18 Section 174 of the FLA governs an application to reduce or cancel child support arrears. That section provides:
Reducing or cancelling arrears
174 (1) On application, a court may reduce or cancel arrears owing under an agreement or order respecting child support or spousal support if satisfied that it would be grossly unfair not to reduce or cancel the arrears.
(2) For the purposes of this section, the court may consider
(a) the efforts of the person responsible for paying support to comply with the agreement or order respecting support,
(b) the reasons why the person responsible for
paying support cannot pay the arrears owing, and
(c) any circumstances that the court considers relevant.
(3) If a court reduces arrears under this section, the court may order that interest does not accrue on the reduced arrears if satisfied that it would be grossly unfair not to make such an order.
(4) If a court cancels arrears under this section, the court may cancel interest that has accrued, under section 11.1 of the Family Maintenance Enforcement Act, on the cancelled arrears if satisfied that it would be grossly unfair not to cancel the accrued interest.
BC Appeal Court Decides Vancouver Varying Canceling Child Support Case Against Father
In deciding whether the father’s appeal of his variation application would succeed, the court of appeal stated the following:
20 In determining whether the conditions for variation exist, the onus is on the applicant to establish a change of circumstance since the making of the prior order: L.M.P. v. L.S., 2011 SCC 64 at paras. 31-33. In this case, the trial judge imputed income to Mr. R. To impute income to Mr. R., the trial judge only needed to determine the income Mr. R. was capable of earning, it was not necessary to find that he was intentionally unemployed: Beissner v. Matheusik, 2015 BCCA 308 at para. 44.
…
25 In making the finding that there had been no change in circumstances, the chambers judge referred to the trial judgment and his findings therein, and considered Mr. R.’s new affidavit evidence. At trial, Steeves J. made adverse findings about Mr. R.’s credibility. At the Variation Application, Steeves J. considered Mr. R.’s evidence but found it insufficient to establish that he was reasonably unemployed. The sufficiency of evidence is a question of fact. In my view, given the kind of evidence tendered, and the deference owed in these cases, it was open to the chambers judge to find that a change in circumstances was not made out. I would dismiss this ground of appeal.
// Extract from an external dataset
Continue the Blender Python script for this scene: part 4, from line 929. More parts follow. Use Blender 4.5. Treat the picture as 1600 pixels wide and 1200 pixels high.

In deciding whether the father’s appeal of his application to cancel or reduce arrears would succeed, the court of appeal stated the following:
26 Mr. R. also applied to reduce or cancel the arrears of child support. First, I note that Steeves J. was alive to the parties’ circumstances: at trial he cancelled the interim child support arrears and phased the imputation of income. That said, it must be noted that Mr. R. at the time of the Variation Application had voluntarily paid none of the child support ordered by the trial judge. In his financial statement sworn in April 2015, Mr. R. listed savings of $69,775 and other financial assets in two 401K plans totalling $331,264. Mr. R. evidently had the means to pay child support. I observe that both parents have an obligation to support their children but in this case, for many years, only Ms. B. financially supported the children.
…
28 In general, arrears will only be cancelled if the applicant shows he is unable to pay now and in the future: MacCarthy v. MacCarthy, 2015 BCCA 496 at para. 54. Section 174 of the FLA only provides for a cancellation of arrears where it would be “grossly unfair” not to do so. It is evident the chambers judge applied the correct legal test (see para. 7) and was alive to the considerations in s. 172(2); he found Mr. R. had not met the test for cancelling arrears.
29 In my opinion, the evidence adduced on the application simply does not support a finding that it would be grossly unfair not to cancel the arrears. ….
In closing, the Court of Appeal also commented on the Court’s discretion to hear or dismiss an appeal, based on the policy of the court to protect the administration of justice, and how such discretion related to an appeal of a child support order:
37 … this court has held that it may refuse to hear or dismiss an appeal, based on the policy of the court to protect the administration of justice. The Court should not assist a party who has exhibited distain for the judicial process; i.e., in general, one who fails to respect the jurisdiction of the Court should not be permitted to seek its indulgence: Larkin v. Glase, 2009 BCCA 321 at paras. 30-37. A person who has not paid a support order must provide a convincing reason why the appeal should be heard, especially when the order appealed is the very order which has not been obeyed: Bullock v. Bullock, 2008 BCCA 162 at paras. 2-7; Berry v. Berry, 2002 BCCA 129 at paras. 1-4; Hokhold v. Gerbrandt, 2015 BCCA 268 at paras. 10-13. Those observations would apply here.
In the end the father’s appeal was dismissed.